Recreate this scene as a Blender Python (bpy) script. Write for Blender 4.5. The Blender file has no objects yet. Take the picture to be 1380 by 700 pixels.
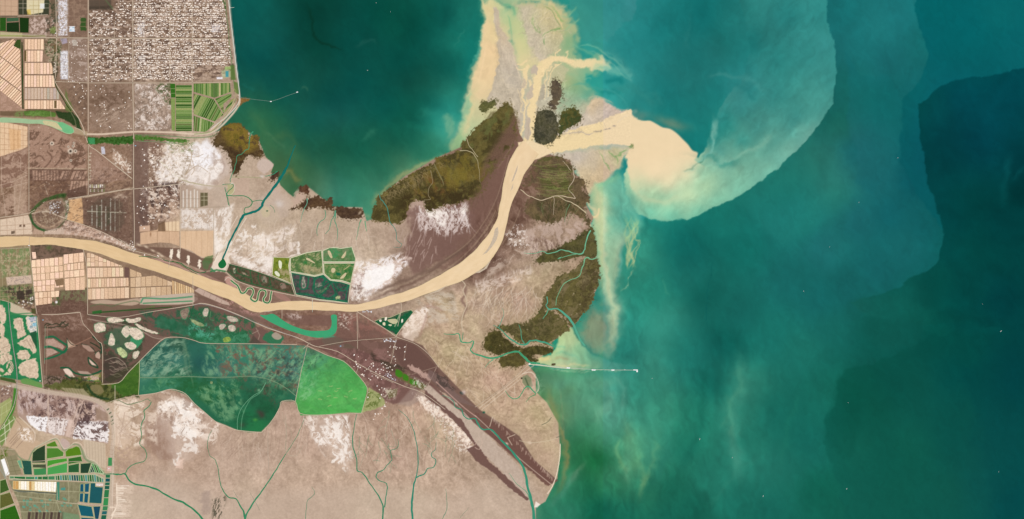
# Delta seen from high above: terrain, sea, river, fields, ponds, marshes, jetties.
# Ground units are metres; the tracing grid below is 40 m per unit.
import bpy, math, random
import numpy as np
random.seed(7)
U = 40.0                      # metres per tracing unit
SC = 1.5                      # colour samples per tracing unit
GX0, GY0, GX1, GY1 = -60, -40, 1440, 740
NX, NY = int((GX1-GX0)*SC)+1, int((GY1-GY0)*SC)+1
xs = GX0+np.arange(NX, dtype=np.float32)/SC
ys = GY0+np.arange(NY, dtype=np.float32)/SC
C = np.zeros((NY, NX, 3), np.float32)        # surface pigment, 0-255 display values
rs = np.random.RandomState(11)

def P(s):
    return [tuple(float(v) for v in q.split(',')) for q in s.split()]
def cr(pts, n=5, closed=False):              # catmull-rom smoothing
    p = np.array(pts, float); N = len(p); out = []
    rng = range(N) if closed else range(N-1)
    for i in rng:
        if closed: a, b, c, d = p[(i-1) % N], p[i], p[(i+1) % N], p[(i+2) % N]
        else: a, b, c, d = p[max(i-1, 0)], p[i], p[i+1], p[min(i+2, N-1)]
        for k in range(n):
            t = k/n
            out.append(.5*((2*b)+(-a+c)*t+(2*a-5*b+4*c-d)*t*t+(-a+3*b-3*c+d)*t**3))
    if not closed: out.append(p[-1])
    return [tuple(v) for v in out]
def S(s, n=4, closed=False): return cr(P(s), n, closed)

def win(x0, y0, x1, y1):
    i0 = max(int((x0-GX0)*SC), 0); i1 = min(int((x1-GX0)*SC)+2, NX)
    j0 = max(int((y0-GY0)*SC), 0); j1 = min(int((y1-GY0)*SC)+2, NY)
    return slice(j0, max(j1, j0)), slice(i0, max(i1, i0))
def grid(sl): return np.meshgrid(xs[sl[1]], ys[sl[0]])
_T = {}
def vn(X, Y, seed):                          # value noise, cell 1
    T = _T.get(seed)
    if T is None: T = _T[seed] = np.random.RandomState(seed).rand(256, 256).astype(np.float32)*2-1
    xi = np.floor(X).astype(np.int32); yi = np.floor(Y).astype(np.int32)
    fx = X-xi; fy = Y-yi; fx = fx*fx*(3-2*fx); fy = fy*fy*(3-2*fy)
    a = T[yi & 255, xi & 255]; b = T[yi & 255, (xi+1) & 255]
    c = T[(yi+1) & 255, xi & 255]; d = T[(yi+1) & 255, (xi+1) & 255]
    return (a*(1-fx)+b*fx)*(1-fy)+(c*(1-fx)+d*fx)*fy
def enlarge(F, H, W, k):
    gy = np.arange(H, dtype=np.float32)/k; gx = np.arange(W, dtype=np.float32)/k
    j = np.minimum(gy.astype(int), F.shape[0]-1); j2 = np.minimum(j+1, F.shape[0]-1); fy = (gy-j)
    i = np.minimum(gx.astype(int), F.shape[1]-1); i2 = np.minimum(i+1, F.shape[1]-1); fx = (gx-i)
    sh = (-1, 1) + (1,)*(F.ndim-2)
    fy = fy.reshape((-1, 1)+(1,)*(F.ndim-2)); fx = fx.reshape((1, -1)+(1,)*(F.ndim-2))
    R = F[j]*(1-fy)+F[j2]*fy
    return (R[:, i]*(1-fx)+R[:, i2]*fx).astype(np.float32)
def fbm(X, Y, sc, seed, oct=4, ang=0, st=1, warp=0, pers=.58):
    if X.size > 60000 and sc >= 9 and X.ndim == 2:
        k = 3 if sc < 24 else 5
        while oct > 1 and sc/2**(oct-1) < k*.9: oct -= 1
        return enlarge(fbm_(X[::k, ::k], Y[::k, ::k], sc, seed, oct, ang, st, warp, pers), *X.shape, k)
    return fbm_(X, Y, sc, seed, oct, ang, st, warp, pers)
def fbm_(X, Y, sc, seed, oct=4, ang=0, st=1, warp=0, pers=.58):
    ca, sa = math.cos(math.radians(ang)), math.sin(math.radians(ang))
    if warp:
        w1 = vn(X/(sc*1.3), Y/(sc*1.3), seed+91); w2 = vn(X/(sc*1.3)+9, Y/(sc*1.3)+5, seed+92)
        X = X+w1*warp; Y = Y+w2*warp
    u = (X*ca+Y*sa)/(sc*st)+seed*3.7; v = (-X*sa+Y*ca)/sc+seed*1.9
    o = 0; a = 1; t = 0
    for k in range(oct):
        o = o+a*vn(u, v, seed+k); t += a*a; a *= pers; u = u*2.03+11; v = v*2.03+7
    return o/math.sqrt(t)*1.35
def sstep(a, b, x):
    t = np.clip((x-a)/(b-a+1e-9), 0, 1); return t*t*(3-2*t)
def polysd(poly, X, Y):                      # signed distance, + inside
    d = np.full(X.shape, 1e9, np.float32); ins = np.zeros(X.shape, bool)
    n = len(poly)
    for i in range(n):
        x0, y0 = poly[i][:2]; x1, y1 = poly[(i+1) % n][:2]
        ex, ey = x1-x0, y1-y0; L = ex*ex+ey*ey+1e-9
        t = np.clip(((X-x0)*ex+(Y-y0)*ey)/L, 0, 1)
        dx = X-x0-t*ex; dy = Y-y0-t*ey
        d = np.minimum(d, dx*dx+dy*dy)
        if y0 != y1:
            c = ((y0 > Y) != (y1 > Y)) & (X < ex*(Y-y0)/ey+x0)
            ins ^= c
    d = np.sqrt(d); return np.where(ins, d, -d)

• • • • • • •

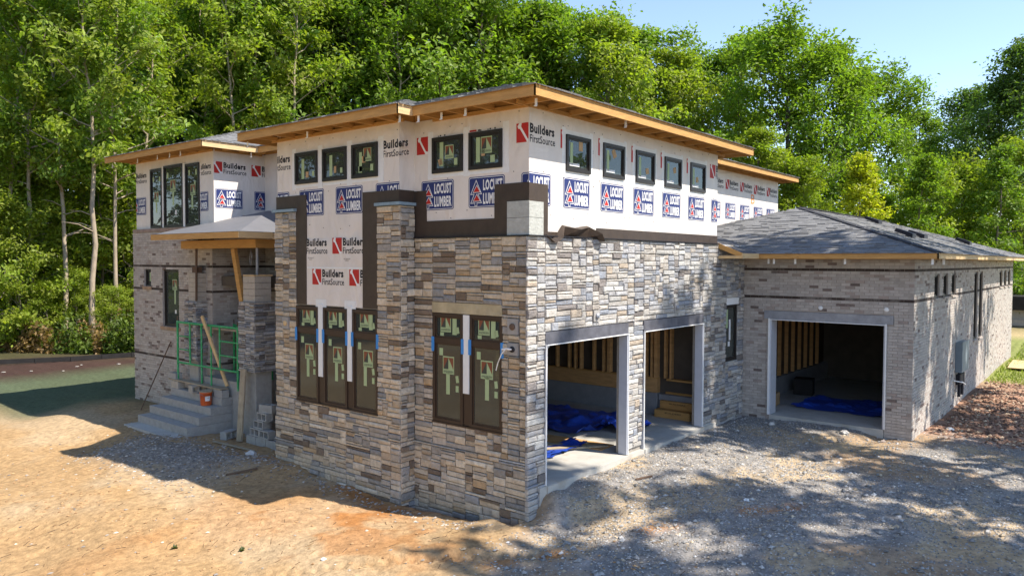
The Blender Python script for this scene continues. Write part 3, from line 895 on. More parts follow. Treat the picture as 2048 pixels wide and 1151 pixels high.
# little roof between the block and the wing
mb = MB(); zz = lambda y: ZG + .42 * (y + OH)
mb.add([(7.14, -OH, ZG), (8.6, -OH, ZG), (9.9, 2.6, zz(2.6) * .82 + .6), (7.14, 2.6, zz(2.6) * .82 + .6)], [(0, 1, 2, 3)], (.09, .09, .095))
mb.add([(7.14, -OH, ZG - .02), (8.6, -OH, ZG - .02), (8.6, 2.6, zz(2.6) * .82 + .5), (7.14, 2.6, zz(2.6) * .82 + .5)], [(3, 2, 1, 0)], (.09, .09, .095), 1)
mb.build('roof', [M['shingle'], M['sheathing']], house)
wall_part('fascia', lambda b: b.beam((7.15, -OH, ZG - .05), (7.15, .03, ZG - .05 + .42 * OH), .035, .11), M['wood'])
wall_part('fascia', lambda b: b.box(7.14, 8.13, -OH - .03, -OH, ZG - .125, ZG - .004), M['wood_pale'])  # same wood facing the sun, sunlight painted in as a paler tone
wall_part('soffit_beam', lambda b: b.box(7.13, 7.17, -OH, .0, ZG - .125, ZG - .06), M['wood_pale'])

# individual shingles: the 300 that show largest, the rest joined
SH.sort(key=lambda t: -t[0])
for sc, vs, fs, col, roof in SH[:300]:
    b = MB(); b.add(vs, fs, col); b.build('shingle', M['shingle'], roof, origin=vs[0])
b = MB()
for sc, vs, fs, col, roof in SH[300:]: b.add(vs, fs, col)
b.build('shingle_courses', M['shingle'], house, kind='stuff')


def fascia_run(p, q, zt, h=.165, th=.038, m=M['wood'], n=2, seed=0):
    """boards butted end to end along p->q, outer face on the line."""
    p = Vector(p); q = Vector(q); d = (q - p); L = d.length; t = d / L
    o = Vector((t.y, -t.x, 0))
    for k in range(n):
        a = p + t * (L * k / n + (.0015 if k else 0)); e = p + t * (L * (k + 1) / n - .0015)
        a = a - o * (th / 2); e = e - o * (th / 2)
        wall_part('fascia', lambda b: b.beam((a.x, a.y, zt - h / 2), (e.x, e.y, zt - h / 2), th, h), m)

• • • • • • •

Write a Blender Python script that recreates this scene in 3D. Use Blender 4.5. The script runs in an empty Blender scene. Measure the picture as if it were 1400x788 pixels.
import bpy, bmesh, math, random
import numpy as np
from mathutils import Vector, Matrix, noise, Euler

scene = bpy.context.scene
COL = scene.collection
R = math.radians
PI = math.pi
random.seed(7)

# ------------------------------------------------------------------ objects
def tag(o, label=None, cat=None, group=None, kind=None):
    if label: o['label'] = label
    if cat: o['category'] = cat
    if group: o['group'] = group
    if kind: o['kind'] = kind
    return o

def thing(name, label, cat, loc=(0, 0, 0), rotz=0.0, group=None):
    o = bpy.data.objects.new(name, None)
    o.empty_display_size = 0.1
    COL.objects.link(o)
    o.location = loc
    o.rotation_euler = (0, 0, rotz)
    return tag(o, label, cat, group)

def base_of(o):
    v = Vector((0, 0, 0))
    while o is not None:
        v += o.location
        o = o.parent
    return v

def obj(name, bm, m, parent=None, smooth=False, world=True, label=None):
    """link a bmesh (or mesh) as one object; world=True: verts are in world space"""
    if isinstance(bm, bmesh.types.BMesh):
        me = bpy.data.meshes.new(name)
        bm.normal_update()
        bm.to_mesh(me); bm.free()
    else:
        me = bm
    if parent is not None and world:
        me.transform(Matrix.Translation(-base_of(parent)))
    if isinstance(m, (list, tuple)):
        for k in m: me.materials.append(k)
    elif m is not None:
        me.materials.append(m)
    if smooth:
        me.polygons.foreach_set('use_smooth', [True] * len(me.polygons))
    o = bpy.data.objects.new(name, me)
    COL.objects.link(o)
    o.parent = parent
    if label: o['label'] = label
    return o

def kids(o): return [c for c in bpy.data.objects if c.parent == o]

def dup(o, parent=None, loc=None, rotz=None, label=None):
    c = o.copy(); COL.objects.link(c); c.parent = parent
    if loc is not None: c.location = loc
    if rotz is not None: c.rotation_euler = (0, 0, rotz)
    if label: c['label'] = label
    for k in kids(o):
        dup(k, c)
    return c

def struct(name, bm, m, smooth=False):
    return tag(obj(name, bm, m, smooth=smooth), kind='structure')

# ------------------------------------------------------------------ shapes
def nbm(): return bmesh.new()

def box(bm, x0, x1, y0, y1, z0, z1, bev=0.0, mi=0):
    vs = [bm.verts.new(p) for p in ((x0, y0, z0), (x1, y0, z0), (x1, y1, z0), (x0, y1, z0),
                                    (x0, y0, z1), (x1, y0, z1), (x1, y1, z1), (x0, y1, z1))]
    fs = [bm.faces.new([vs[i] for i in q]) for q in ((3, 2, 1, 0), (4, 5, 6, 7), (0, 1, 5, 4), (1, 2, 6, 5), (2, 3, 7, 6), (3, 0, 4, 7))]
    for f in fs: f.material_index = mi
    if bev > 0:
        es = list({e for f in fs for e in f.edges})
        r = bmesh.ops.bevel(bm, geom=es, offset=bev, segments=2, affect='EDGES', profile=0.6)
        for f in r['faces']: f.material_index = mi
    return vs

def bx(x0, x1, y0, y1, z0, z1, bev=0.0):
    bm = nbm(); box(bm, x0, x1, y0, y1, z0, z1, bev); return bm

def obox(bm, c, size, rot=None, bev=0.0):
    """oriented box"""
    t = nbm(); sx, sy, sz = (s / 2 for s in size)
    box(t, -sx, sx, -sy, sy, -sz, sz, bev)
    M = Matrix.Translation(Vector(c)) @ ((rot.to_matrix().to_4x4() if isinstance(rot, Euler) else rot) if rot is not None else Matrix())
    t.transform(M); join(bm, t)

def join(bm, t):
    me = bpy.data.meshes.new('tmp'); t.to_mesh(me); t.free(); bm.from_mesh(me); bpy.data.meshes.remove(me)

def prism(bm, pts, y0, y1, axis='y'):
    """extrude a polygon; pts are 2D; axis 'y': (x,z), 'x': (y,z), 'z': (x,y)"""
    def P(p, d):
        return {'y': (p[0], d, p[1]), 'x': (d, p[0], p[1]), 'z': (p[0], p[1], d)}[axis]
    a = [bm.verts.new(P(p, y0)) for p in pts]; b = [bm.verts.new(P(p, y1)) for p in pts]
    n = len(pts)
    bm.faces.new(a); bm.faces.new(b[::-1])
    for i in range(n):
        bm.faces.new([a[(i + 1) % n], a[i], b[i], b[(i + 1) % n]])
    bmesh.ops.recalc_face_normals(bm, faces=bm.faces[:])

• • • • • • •

— Set problem —
Above are the records. Copy the lines beginning at the one that has "The Blender Python" and ending with the one that has "wall_part('fascia', lambda b: b.beam((a.x, a.y, zt", unchanged.

— Result —
The Blender Python script for this scene continues. Write part 3, from line 895 on. More parts follow. Treat the picture as 2048 pixels wide and 1151 pixels high.
# little roof between the block and the wing
mb = MB(); zz = lambda y: ZG + .42 * (y + OH)
mb.add([(7.14, -OH, ZG), (8.6, -OH, ZG), (9.9, 2.6, zz(2.6) * .82 + .6), (7.14, 2.6, zz(2.6) * .82 + .6)], [(0, 1, 2, 3)], (.09, .09, .095))
mb.add([(7.14, -OH, ZG - .02), (8.6, -OH, ZG - .02), (8.6, 2.6, zz(2.6) * .82 + .5), (7.14, 2.6, zz(2.6) * .82 + .5)], [(3, 2, 1, 0)], (.09, .09, .095), 1)
mb.build('roof', [M['shingle'], M['sheathing']], house)
wall_part('fascia', lambda b: b.beam((7.15, -OH, ZG - .05), (7.15, .03, ZG - .05 + .42 * OH), .035, .11), M['wood'])
wall_part('fascia', lambda b: b.box(7.14, 8.13, -OH - .03, -OH, ZG - .125, ZG - .004), M['wood_pale'])  # same wood facing the sun, sunlight painted in as a paler tone
wall_part('soffit_beam', lambda b: b.box(7.13, 7.17, -OH, .0, ZG - .125, ZG - .06), M['wood_pale'])

# individual shingles: the 300 that show largest, the rest joined
SH.sort(key=lambda t: -t[0])
for sc, vs, fs, col, roof in SH[:300]:
    b = MB(); b.add(vs, fs, col); b.build('shingle', M['shingle'], roof, origin=vs[0])
b = MB()
for sc, vs, fs, col, roof in SH[300:]: b.add(vs, fs, col)
b.build('shingle_courses', M['shingle'], house, kind='stuff')


def fascia_run(p, q, zt, h=.165, th=.038, m=M['wood'], n=2, seed=0):
    """boards butted end to end along p->q, outer face on the line."""
    p = Vector(p); q = Vector(q); d = (q - p); L = d.length; t = d / L
    o = Vector((t.y, -t.x, 0))
    for k in range(n):
        a = p + t * (L * k / n + (.0015 if k else 0)); e = p + t * (L * (k + 1) / n - .0015)
        a = a - o * (th / 2); e = e - o * (th / 2)
        wall_part('fascia', lambda b: b.beam((a.x, a.y, zt - h / 2), (e.x, e.y, zt - h / 2), th, h), m)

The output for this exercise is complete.